__MATERIAL FOR THIS EXERCISE__:

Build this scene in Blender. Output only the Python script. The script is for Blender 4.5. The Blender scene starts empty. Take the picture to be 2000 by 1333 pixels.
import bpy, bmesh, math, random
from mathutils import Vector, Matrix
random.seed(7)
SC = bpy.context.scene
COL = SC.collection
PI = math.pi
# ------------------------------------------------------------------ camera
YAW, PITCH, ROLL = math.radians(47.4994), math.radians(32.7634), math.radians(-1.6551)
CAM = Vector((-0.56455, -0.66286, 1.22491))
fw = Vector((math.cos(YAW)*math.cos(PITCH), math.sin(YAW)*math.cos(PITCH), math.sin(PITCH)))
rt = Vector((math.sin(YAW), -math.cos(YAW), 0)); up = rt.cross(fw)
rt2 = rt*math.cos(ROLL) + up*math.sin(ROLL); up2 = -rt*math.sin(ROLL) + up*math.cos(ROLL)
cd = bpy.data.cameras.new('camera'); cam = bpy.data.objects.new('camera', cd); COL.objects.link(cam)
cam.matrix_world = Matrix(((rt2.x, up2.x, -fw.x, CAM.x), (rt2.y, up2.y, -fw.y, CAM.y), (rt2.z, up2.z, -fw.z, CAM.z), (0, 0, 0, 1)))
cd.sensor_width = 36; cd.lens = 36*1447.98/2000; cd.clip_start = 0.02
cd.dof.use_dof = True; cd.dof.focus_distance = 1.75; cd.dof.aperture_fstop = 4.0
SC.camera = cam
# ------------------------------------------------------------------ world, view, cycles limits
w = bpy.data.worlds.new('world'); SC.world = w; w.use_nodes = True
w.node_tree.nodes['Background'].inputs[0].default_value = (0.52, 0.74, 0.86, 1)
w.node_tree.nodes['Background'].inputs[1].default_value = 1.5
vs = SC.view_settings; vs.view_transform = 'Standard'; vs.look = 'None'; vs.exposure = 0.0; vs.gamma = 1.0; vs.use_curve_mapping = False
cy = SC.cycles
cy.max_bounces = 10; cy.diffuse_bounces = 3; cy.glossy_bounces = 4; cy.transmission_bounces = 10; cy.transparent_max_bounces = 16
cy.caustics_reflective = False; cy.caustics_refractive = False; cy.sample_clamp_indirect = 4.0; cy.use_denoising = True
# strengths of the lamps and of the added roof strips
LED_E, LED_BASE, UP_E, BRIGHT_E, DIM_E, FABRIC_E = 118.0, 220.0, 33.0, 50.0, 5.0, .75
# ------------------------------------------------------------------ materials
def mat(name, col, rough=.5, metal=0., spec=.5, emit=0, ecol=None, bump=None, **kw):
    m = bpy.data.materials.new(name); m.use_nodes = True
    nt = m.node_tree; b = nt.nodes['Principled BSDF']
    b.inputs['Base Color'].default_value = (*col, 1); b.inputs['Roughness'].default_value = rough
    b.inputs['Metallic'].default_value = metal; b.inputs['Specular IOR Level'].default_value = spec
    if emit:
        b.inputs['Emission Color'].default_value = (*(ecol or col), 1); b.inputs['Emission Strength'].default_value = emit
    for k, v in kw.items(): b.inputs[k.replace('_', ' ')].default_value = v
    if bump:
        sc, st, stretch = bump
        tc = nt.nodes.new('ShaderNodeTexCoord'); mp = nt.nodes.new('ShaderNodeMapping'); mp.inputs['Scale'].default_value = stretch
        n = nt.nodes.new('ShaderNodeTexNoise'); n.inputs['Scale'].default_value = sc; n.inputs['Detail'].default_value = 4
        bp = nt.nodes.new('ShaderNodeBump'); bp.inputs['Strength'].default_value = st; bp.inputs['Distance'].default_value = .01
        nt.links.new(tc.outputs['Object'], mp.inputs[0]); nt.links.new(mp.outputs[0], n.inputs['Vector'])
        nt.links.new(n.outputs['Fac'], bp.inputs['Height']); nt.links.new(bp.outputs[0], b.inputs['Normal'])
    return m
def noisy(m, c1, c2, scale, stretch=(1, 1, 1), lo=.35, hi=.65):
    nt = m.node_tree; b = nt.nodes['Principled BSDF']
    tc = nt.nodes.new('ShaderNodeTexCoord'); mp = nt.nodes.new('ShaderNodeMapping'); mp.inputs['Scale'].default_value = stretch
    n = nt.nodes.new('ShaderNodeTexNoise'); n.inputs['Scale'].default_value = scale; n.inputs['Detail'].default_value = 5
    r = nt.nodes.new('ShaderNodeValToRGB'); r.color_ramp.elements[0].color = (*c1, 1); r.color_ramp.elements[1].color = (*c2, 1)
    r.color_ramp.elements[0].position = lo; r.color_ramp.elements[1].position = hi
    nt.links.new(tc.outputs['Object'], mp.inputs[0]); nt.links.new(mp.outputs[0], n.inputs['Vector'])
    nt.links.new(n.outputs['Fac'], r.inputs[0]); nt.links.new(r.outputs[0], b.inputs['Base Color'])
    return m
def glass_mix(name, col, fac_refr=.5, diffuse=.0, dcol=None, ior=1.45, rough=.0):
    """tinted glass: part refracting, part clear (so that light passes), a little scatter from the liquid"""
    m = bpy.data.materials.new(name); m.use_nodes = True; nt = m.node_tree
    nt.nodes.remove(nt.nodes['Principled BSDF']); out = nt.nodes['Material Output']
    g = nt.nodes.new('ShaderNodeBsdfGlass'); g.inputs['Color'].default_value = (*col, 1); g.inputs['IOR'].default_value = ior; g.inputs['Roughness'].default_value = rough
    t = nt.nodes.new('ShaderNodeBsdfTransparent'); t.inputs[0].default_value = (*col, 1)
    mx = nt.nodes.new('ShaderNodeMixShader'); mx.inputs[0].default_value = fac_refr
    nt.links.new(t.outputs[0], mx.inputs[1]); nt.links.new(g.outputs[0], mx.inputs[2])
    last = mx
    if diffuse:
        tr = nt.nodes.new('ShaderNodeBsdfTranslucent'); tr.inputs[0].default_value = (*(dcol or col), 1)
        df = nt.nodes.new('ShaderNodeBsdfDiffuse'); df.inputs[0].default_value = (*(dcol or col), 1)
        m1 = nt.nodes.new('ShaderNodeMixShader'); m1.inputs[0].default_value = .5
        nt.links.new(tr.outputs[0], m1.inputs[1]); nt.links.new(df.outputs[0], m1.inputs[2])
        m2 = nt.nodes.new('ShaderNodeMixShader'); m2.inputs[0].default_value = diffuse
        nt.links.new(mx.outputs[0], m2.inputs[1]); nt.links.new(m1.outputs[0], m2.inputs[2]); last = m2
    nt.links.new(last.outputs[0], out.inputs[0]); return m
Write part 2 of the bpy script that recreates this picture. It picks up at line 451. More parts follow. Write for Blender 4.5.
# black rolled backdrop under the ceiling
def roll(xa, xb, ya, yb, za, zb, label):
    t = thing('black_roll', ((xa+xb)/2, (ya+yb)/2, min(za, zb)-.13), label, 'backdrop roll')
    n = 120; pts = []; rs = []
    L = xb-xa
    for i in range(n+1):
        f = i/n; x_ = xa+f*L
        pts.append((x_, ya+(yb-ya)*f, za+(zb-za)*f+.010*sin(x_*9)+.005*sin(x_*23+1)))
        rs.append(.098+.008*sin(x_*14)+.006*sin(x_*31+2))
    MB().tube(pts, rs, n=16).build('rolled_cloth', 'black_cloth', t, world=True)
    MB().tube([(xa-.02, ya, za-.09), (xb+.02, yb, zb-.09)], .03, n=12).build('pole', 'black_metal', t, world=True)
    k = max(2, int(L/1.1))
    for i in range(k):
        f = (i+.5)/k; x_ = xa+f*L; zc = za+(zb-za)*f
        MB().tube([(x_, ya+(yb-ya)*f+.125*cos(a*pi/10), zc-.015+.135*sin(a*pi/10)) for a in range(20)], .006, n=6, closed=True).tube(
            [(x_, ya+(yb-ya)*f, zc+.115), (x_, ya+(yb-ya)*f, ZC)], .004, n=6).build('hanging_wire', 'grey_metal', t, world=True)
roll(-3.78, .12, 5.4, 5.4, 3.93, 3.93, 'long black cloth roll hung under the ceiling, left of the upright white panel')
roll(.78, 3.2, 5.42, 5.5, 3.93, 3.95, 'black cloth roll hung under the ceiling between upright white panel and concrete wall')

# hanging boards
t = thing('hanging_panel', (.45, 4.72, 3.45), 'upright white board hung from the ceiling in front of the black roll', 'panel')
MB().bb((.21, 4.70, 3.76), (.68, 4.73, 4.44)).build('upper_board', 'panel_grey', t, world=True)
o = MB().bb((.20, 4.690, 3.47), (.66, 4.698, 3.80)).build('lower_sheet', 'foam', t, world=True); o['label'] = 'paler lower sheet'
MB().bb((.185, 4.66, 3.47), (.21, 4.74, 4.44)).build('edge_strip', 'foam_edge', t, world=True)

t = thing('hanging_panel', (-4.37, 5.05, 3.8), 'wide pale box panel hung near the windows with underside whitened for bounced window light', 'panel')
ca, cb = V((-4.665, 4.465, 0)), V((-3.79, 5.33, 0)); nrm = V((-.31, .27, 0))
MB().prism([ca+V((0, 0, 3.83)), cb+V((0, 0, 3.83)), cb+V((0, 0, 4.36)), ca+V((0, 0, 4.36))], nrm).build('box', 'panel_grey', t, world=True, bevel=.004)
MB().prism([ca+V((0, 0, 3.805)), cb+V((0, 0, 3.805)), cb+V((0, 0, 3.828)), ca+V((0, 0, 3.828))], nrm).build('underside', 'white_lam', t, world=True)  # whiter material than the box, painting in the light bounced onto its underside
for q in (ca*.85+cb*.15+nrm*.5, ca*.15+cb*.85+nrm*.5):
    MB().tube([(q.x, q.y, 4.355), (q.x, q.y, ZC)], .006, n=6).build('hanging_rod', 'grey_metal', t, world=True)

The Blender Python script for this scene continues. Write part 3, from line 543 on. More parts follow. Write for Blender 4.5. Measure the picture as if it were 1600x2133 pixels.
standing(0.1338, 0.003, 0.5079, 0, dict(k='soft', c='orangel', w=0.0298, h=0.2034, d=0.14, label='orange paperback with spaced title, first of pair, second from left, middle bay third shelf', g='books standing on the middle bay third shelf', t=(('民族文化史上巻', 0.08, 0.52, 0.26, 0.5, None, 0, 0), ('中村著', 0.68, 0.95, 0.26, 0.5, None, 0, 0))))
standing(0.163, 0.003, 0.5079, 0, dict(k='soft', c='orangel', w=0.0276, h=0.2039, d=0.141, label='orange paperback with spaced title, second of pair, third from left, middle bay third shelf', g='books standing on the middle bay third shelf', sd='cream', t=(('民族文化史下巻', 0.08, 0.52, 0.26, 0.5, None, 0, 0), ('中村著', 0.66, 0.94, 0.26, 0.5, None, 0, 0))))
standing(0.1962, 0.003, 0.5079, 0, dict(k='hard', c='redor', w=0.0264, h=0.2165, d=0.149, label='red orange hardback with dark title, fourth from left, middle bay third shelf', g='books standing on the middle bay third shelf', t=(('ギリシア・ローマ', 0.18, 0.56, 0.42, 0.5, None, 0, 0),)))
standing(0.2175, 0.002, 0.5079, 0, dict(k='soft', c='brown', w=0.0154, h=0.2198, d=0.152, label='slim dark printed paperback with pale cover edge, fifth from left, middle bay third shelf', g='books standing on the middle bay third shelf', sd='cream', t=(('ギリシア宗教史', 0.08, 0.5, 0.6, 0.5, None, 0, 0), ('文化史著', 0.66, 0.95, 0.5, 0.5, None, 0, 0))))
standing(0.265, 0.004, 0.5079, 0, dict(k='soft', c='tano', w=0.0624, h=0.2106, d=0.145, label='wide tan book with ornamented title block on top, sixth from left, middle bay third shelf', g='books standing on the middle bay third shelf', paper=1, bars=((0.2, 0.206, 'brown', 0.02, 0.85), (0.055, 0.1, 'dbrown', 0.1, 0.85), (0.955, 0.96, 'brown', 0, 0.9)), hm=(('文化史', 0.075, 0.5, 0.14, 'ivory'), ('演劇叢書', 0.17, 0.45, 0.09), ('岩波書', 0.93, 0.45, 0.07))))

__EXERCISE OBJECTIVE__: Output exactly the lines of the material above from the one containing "Write part 2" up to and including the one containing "roll(.78, 3.2, 5.42, 5.5, 3.93, 3.95, 'black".

__TASK SOLUTION__:
Write part 2 of the bpy script that recreates this picture. It picks up at line 451. More parts follow. Write for Blender 4.5.
# black rolled backdrop under the ceiling
def roll(xa, xb, ya, yb, za, zb, label):
    t = thing('black_roll', ((xa+xb)/2, (ya+yb)/2, min(za, zb)-.13), label, 'backdrop roll')
    n = 120; pts = []; rs = []
    L = xb-xa
    for i in range(n+1):
        f = i/n; x_ = xa+f*L
        pts.append((x_, ya+(yb-ya)*f, za+(zb-za)*f+.010*sin(x_*9)+.005*sin(x_*23+1)))
        rs.append(.098+.008*sin(x_*14)+.006*sin(x_*31+2))
    MB().tube(pts, rs, n=16).build('rolled_cloth', 'black_cloth', t, world=True)
    MB().tube([(xa-.02, ya, za-.09), (xb+.02, yb, zb-.09)], .03, n=12).build('pole', 'black_metal', t, world=True)
    k = max(2, int(L/1.1))
    for i in range(k):
        f = (i+.5)/k; x_ = xa+f*L; zc = za+(zb-za)*f
        MB().tube([(x_, ya+(yb-ya)*f+.125*cos(a*pi/10), zc-.015+.135*sin(a*pi/10)) for a in range(20)], .006, n=6, closed=True).tube(
            [(x_, ya+(yb-ya)*f, zc+.115), (x_, ya+(yb-ya)*f, ZC)], .004, n=6).build('hanging_wire', 'grey_metal', t, world=True)
roll(-3.78, .12, 5.4, 5.4, 3.93, 3.93, 'long black cloth roll hung under the ceiling, left of the upright white panel')
roll(.78, 3.2, 5.42, 5.5, 3.93, 3.95, 'black cloth roll hung under the ceiling between upright white panel and concrete wall')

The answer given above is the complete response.